To be done: Find, in the records below, the line that contains "Write the bpy" and the line that contains "COL = S.collection". Copy those two lines and everything between them exactly, but not the pictures.

Scripts that build scenes:
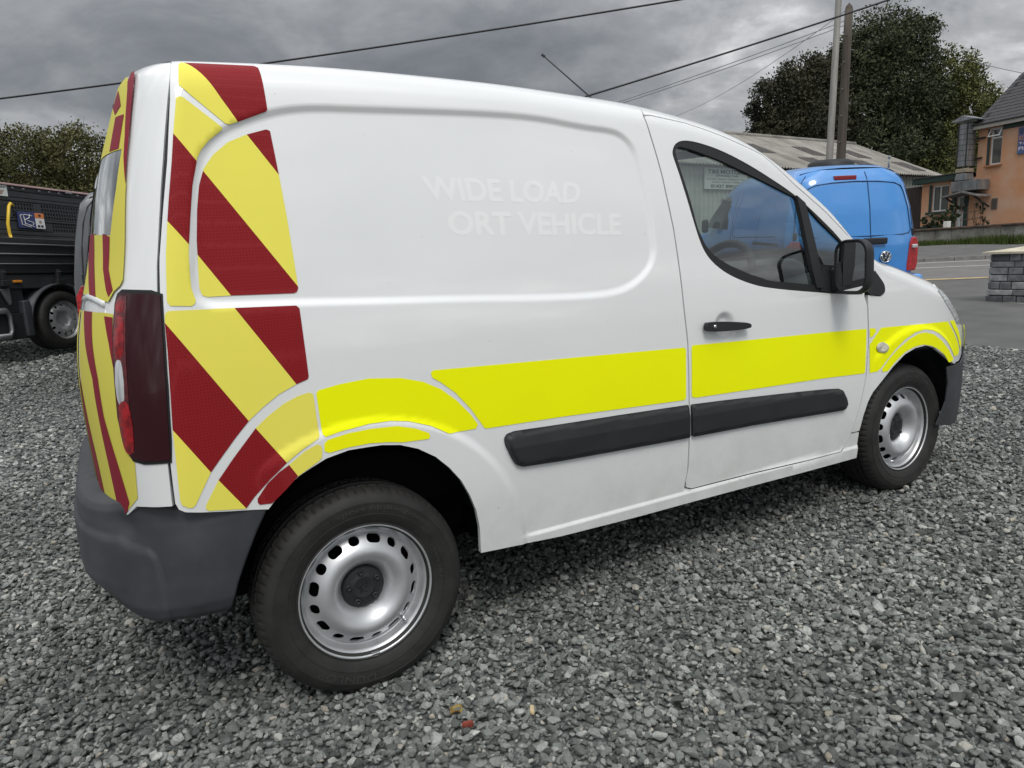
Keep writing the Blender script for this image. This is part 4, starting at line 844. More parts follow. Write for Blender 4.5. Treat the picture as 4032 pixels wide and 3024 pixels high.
for d0, d1, dens, s in ((0, 3.3, 4900, 1.0), (3.3, 5.5, 3700, 1.05), (5.5, 9.0, 1600, 1.25), (9, 14, 700, 1.8)):
    lo = CAM[:2]-d1-.5; hi = CAM[:2]+d1+.5; lo = np.maximum(lo, (-7, -4.5)); hi = np.minimum(hi, (7.6, 12))
    n = int(dens*(hi[0]-lo[0])*(hi[1]-lo[1])); P = rng.uniform(lo, hi, (n, 2))
    z = terrain(P[:, 0], P[:, 1]); P3 = np.column_stack([P, z]); dist = np.linalg.norm(P3-CAM, axis=1); u, v, d = cam_uv(P3)
    ok = (dist >= d0) & (dist < d1) & (d > .5) & (u > -420) & (u < 4450) & (v < 3300) & (v > 900) & (P[:, 0] < EDGE(P[:, 1])+rng.normal(0, .05, n))
    hid = (P[:, 0] > -.2) & (P[:, 0] < 2.9) & (P[:, 1] > 1.0) & (P[:, 1] < 3.0)
    ok &= ~hid
    P3 = P3[ok]; k = len(P3); ss = np.clip(rng.lognormal(math.log(.0238), .34, k), .010, .050)*s
    P3[:, 2] += rng.uniform(-.012, .003, k)+ss*.10
    pts.append(P3); scl.append(ss)
pts = np.vstack(pts); scl = np.concatenate(scl)
me = bpy.data.meshes.new('gravel_stones'); me.from_pydata(pts.tolist(), [], []); at = me.attributes.new('ssz', 'FLOAT', 'POINT'); at.data.foreach_set('value', scl.astype(np.float32))
gro = bpy.data.objects.new('gravel_stones', me); COL.objects.link(gro); setprops(gro, 'loose grey green gravel chippings covering the yard', 'gravel', kind='stuff')
ng = bpy.data.node_groups.new('scatter_stones', 'GeometryNodeTree'); ng.interface.new_socket('Geometry', in_out='INPUT', socket_type='NodeSocketGeometry'); ng.interface.new_socket('Geometry', in_out='OUTPUT', socket_type='NodeSocketGeometry')
N = ng.nodes; L = ng.links; gi = N.new('NodeGroupInput'); go = N.new('NodeGroupOutput'); ip = N.new('GeometryNodeInstanceOnPoints'); ci = N.new('GeometryNodeCollectionInfo')
ci.inputs['Collection'].default_value = stones; ci.inputs['Separate Children'].default_value = True; ci.inputs['Reset Children'].default_value = True
ip.inputs['Pick Instance'].default_value = True
rv = N.new('FunctionNodeRandomValue'); rv.data_type = 'FLOAT_VECTOR'; rv.inputs[0].default_value = (-.55, -.55, 0); rv.inputs[1].default_value = (.55, .55, 6.283)
ri = N.new('FunctionNodeRandomValue'); ri.data_type = 'INT'; ri.inputs[4].default_value = 0; ri.inputs[5].default_value = 13; ri.inputs['Seed'].default_value = 5
na = N.new('GeometryNodeInputNamedAttribute'); na.data_type = 'FLOAT'; na.inputs[0].default_value = 'ssz'
L.new(gi.outputs[0], ip.inputs['Points']); L.new(ci.outputs[0], ip.inputs['Instance']); L.new(rv.outputs[0], ip.inputs['Rotation']); L.new(ri.outputs[2], ip.inputs['Instance Index']); L.new(na.outputs[0], ip.inputs['Scale']); L.new(ip.outputs[0], go.inputs[0])
gro.modifiers.new('scatter', 'NODES').node_group = ng
# a fallen leaf, a bit of brick and a chip of wood on the stones
LEAFB = mat('dry_leaf', (.20, .11, .035), rough=.7, col2=(.34, .26, .06), vscale=60)
def curl_leaf(loc, rz, s, label):
    V = []; F = []; n = 9
    for i in range(n):
        t = i/(n-1); w = math.sin(math.pi*min(1, t*1.05))**.8*.35+.01
        for j in (-1, -.5, 0, .5, 1): V.append(((t-.5)*s, j*w*s, s*(.30*j*j*(.6+.4*math.sin(t*9))+.10*math.sin(t*6))))
    F = [(i*5+j, (i+1)*5+j, (i+1)*5+j+1, i*5+j+1) for i in range(n-1) for j in range(4)]
    o = mobj('fallen_leaf', V, F, LEAFB); o.location = loc; o.rotation_euler = (.2, .15, rz); md = o.modifiers.new('t', 'SOLIDIFY'); md.thickness = .0008
    setprops(o, label, 'leaf'); return o
curl_leaf((.128, -1.135, .016), .5, .05, 'curled brown and yellow fallen leaf on the gravel before the rear wheel')
def chip(name, loc, size, rz, m, label, cat):
    bm = bmesh.new(); bmesh.ops.create_cube(bm, size=1)
    for v in bm.verts: v.co = Vector((v.co.x*size[0]*rng.uniform(.85, 1.1), v.co.y*size[1]*rng.uniform(.85, 1.1), v.co.z*size[2]*rng.uniform(.85, 1.1)))
    bmesh.ops.bevel(bm, geom=list(bm.edges), offset=min(size)*.2, segments=2, affect='EDGES')
    me = bpy.data.meshes.new(name); bm.to_mesh(me); bm.free(); me.materials.append(m); o = bpy.data.objects.new(name, me); COL.objects.link(o); o.location = loc; o.rotation_euler = (.1, -.1, rz); setprops(o, label, cat)
chip('brick_fragment', (.130, -1.205, .016), (.032, .018, .016), -.4, mat('red_brick', (.22, .045, .028), rough=.85, var=.3, vscale=90), 'small red brick fragment lying on the gravel', 'fragment')
chip('wood_chip', (.305, -1.255, .016), (.032, .013, .010), 1.0, mat('pale_wood', (.45, .36, .22), rough=.8, var=.3, vscale=60), 'pale wood chip lying on the gravel', 'wood chip')

# ------------------------------------------------------------------ other vans
def loft_van(st, mats, root, ns=14, name='body'):
    """st: list of (x, half width, z bottom, z top, corner) stations front..rear; rounded-box sections"""
    rings = []
    for x, w, zb, zt, rc, tum in st:
        P = []
        for k in range(ns+1):      # right side bottom -> roof centre
            t = k/ns
            if t < .55: z = zb+(zt-rc-zb)*t/.55; P.append((w-(tum*smooth01((z-1.0)/.8)), z))
            elif t < .85:
                a = (t-.55)/.30*math.pi/2; wt = w-tum*smooth01((zt-rc-1.0)/.8); P.append((wt-rc+rc*math.cos(a), zt-rc+rc*math.sin(a)))
            else:
                a = (t-.85)/.15; wt = w-tum*smooth01((zt-rc-1.0)/.8)-rc; P.append((wt*(1-a), zt+.03*(1-(1-a)**2)))
        rings.append([(x, -y, z) for y, z in P]+[(x, y, z) for y, z in P[::-1][1:]])
    n = len(rings[0]); V = [v for r_ in rings for v in r_]
    F = [(i*n+k, i*n+k+1, (i+1)*n+k+1, (i+1)*n+k) for i in range(len(rings)-1) for k in range(n-1)]
    o = mobj(name, V, F, mats, root); bm = bmesh.new(); bm.from_mesh(o.data)
    bmesh.ops.holes_fill(bm, edges=bm.edges, sides=0); bmesh.ops.recalc_face_normals(bm, faces=bm.faces); bm.to_mesh(o.data); bm.free(); o.data.polygons.foreach_set('use_smooth', [True]*len(o.data.polygons))
    md = o.modifiers.new('es', 'EDGE_SPLIT'); md.split_angle = R_(50)
    return o
BLUE = mat('blue_paint', (.055, .265, .66), rough=.28, coat=1.0, coat_r=.03, var=.02); mat('blue_shut_line', (.012, .05, .14), rough=.6)
def simple_wheel(root, x, y, r, col=SILVER):
    w = empty('road_wheel', (x, y, r)); w.parent = root; s = -1 if y < 0 else 1
    if s > 0: w.rotation_euler = (0, 0, math.pi)
    G().lathe([(r*.62, .01), (r*.66, 0), (r*.8, -.012), (r*.93, -.004), (r*.985, .02), (r, .05), (r, .15), (r*.9, .19), (r*.6, .19)], 40).out('tyre', TYRE, w, smooth=True)
    d = patch('wheel_disc', lambda a, b: (a, np.interp(np.hypot(a, b)/r, [0, .2, .3, .45, .6, .66], [.05, .05, .02, .015, .05, .01]), b), circ_(r*.64, 48), [[(r*.5*math.cos(a)+r*.05*math.cos(q), r*.5*math.sin(a)+r*.05*math.sin(q)) for q in np.linspace(0, 6.28, 13)[:-1]] for a in np.linspace(0, 6.28, 13)[:-1]], col, w, h=.03, edge=.02, flange=.01)
    G().lathe([(0, .09), (r*.6, .09), (r*.6, .15)], 20).out('brake_drum', DARK, w)
    return w
def rear_line(root, pts, x, m, r=.006, name='shut_line'):
    return G().tube([(x(a, b) if callable(x) else x, a, b) for a, b in pts], r, 5).out(name, m, root, smooth=True)
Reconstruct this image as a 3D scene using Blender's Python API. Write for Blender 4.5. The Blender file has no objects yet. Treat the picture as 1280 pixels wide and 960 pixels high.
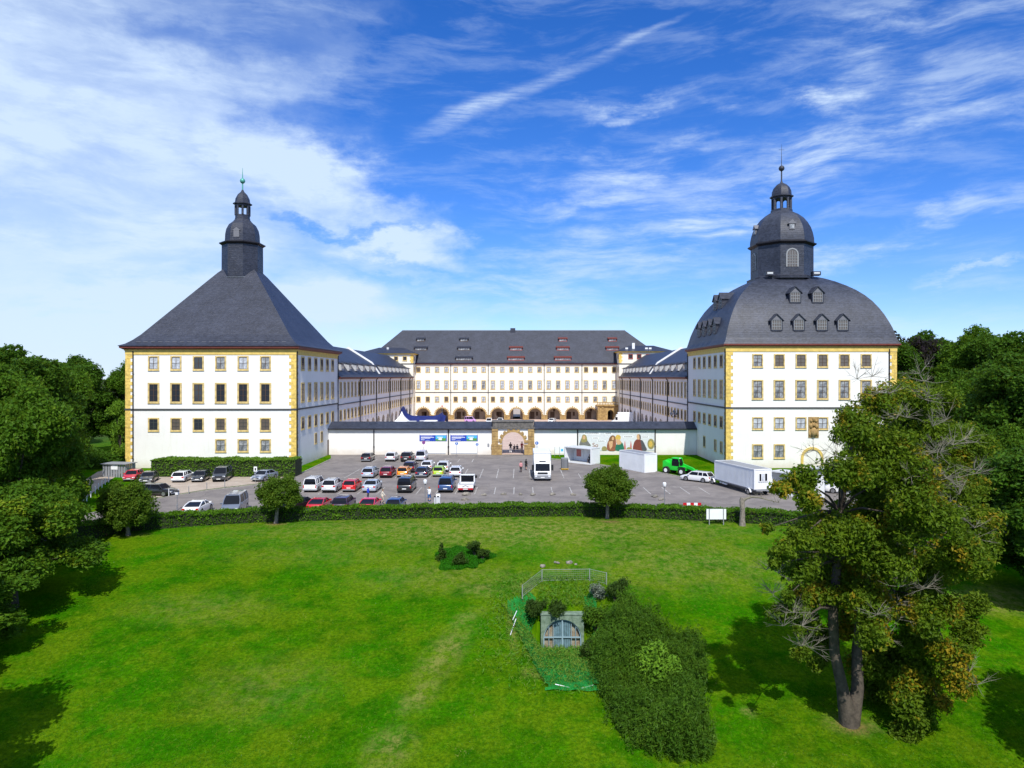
import bpy, math, random
import numpy as np
from mathutils import Vector, Matrix
R = math.radians
random.seed(7); rng = np.random.default_rng(7)
sc = bpy.context.scene
COL = sc.collection

# ---------------------------------------------------------------- camera
F_PX, VX, HY, CX, CZ = 866.0, 651.0, 471.0, 1.6, 15.0
cam_d = bpy.data.cameras.new("camera"); cam = bpy.data.objects.new("camera", cam_d); COL.objects.link(cam)
cam.location = (CX, 0, CZ); cam.rotation_euler = (R(90), 0, 0)
cam_d.sensor_width = 36; cam_d.lens = F_PX/1280*36
cam_d.shift_x = -(VX-640)/1280; cam_d.shift_y = -(480-HY)/1280
cam_d.clip_start = .5; cam_d.clip_end = 6000
sc.camera = cam
sc.render.resolution_x, sc.render.resolution_y = 1024, 768

# ---------------------------------------------------------------- node helpers
def nmat(name):
    m = bpy.data.materials.new(name); m.use_nodes = True
    nt = m.node_tree; nt.nodes.clear()
    return m, nt
def N(nt, t, **kw):
    n = nt.nodes.new(t)
    for k, v in kw.items():
        if k in n.inputs and not hasattr(n, k): n.inputs[k].default_value = v
        else:
            try: setattr(n, k, v)
            except Exception: n.inputs[k].default_value = v
    return n
def setin(n, **kw):
    for k, v in kw.items(): n.inputs[k.replace('_', ' ')].default_value = v
def L(nt, a, b): nt.links.new(a, b)
def math_(nt, op, a, b=None, c=None, clamp=False):
    n = nt.nodes.new('ShaderNodeMath'); n.operation = op; n.use_clamp = clamp
    for i, v in enumerate((a, b, c)):
        if v is None: continue
        if hasattr(v, 'is_output'): L(nt, v, n.inputs[i])
        else: n.inputs[i].default_value = v
    return n.outputs[0]
def mixc(nt, fac, a, b, mode='MIX'):
    n = nt.nodes.new('ShaderNodeMix'); n.data_type = 'RGBA'; n.blend_type = mode
    for i, v in ((0, fac), (6, a), (7, b)):
        if hasattr(v, 'is_output'): L(nt, v, n.inputs[i])
        else: n.inputs[i].default_value = v if i == 0 else (v[0], v[1], v[2], 1)
    return n.outputs[2]
def noise(nt, vec, scale, detail=4, rough=.55, dist=0):
    n = nt.nodes.new('ShaderNodeTexNoise'); L(nt, vec, n.inputs['Vector'])
    setin(n, Scale=scale, Detail=detail, Roughness=rough, Distortion=dist)
    return n.outputs['Fac']
def maprange(nt, v, a, b, c=0., d=1., smooth=True):
    n = nt.nodes.new('ShaderNodeMapRange'); n.interpolation_type = 'SMOOTHSTEP' if smooth else 'LINEAR'
    L(nt, v, n.inputs[0])
    for i, x in enumerate((a, b, c, d)): n.inputs[i+1].default_value = x
    return n.outputs[0]
def mapping(nt, vec, loc=(0,0,0), rot=(0,0,0), scale=(1,1,1), typ='POINT'):
    n = nt.nodes.new('ShaderNodeMapping'); n.vector_type = typ; L(nt, vec, n.inputs[0])
    n.inputs[1].default_value = loc; n.inputs[2].default_value = rot; n.inputs[3].default_value = scale
    return n.outputs[0]
def ellipse(nt, vec, c, a, b, ang=0., inner=.2):
    v = mapping(nt, vec, (c[0], c[1], 0), (0, 0, ang), (a, b, 1e5), 'TEXTURE')
    n = nt.nodes.new('ShaderNodeVectorMath'); n.operation = 'LENGTH'; L(nt, v, n.inputs[0])
    return maprange(nt, n.outputs['Value'], inner, 1, 1, 0)

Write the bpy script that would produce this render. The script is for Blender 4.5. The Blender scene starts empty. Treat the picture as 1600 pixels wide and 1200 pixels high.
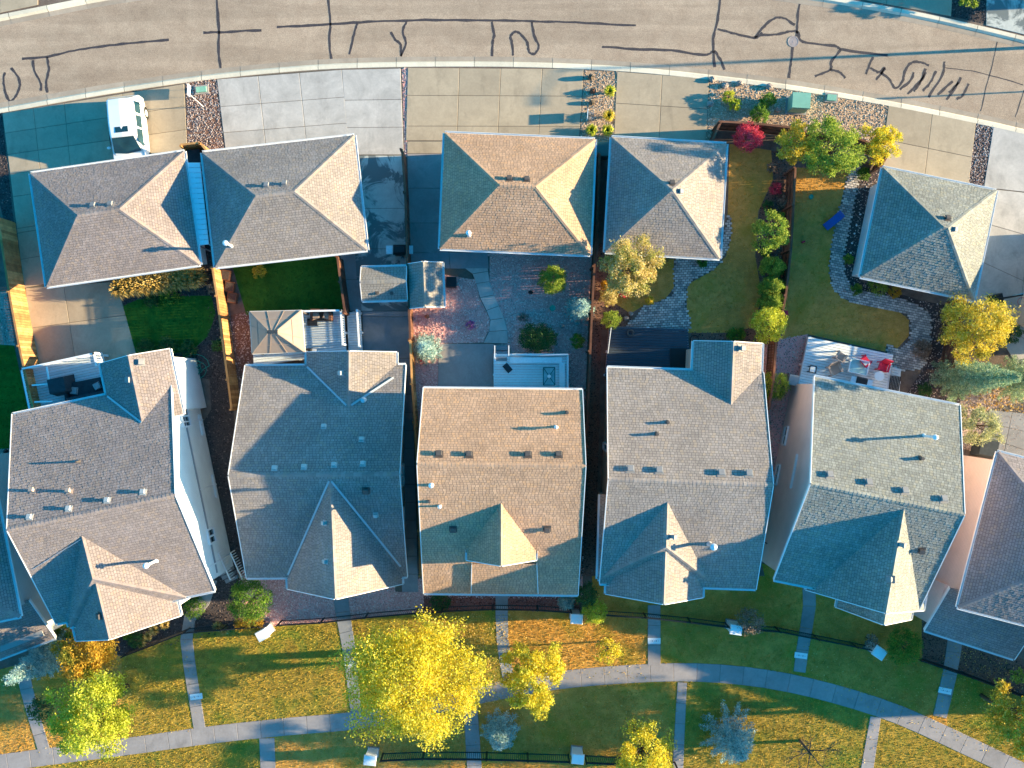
import bpy, math, random
import numpy as np
from mathutils import Vector
from mathutils.geometry import tessellate_polygon
R = math.radians
random.seed(7); rng = np.random.default_rng(7)
S = bpy.context.scene
COL = S.collection

# ---------------------------------------------------------------- camera, sky, sun
CAMZ = 54.0; FPX = 1539.0
cam = bpy.data.objects.new('camera', bpy.data.cameras.new('camera')); COL.objects.link(cam)
cam.location = (0, 0, CAMZ); cam.rotation_euler = (0, 0, 0)
cam.data.sensor_width = 36; cam.data.lens = 36*FPX/1600; cam.data.clip_end = 2000; cam.data.clip_start = .5
S.camera = cam
SUN_EL = 13.2; K = .05                       # shadows run to the west (-x) and a touch south
sx, sy = -1/math.hypot(1, K), -K/math.hypot(1, K)
W = bpy.data.worlds.new('World'); S.world = W; W.use_nodes = True
nt = W.node_tree; nt.nodes.clear()
sky = nt.nodes.new('ShaderNodeTexSky'); sky.sky_type = 'NISHITA'; sky.sun_disc = False
sky.sun_elevation = R(SUN_EL); sky.sun_rotation = math.atan2(-sx, -sy); sky.ozone_density = 5.0; sky.dust_density = .6; sky.air_density = 1.2
hs = nt.nodes.new('ShaderNodeHueSaturation'); hs.inputs['Saturation'].default_value = 1.36; hs.inputs['Hue'].default_value = .485
bg = nt.nodes.new('ShaderNodeBackground'); bg.inputs[1].default_value = .13
wo = nt.nodes.new('ShaderNodeOutputWorld')
nt.links.new(sky.outputs[0], hs.inputs['Color']); nt.links.new(hs.outputs[0], bg.inputs[0]); nt.links.new(bg.outputs[0], wo.inputs[0])
sun = bpy.data.objects.new('sun', bpy.data.lights.new('sun', 'SUN')); COL.objects.link(sun)
sun.data.energy = 5.0; sun.data.angle = R(.55); sun.data.color = (1, .80, .47)
sun.rotation_euler = Vector((sx*math.cos(R(SUN_EL)), sy*math.cos(R(SUN_EL)), -math.sin(R(SUN_EL)))).to_track_quat('-Z', 'Y').to_euler()
S.view_settings.view_transform = 'Standard'; S.view_settings.look = 'None'
S.view_settings.exposure = 1.77; S.view_settings.gamma = 1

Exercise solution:
Write the bpy script that would produce this render. The script is for Blender 4.5. The Blender scene starts empty. Treat the picture as 1600 pixels wide and 1200 pixels high.
import bpy, math, random
import numpy as np
from mathutils import Vector
from mathutils.geometry import tessellate_polygon
R = math.radians
random.seed(7); rng = np.random.default_rng(7)
S = bpy.context.scene
COL = S.collection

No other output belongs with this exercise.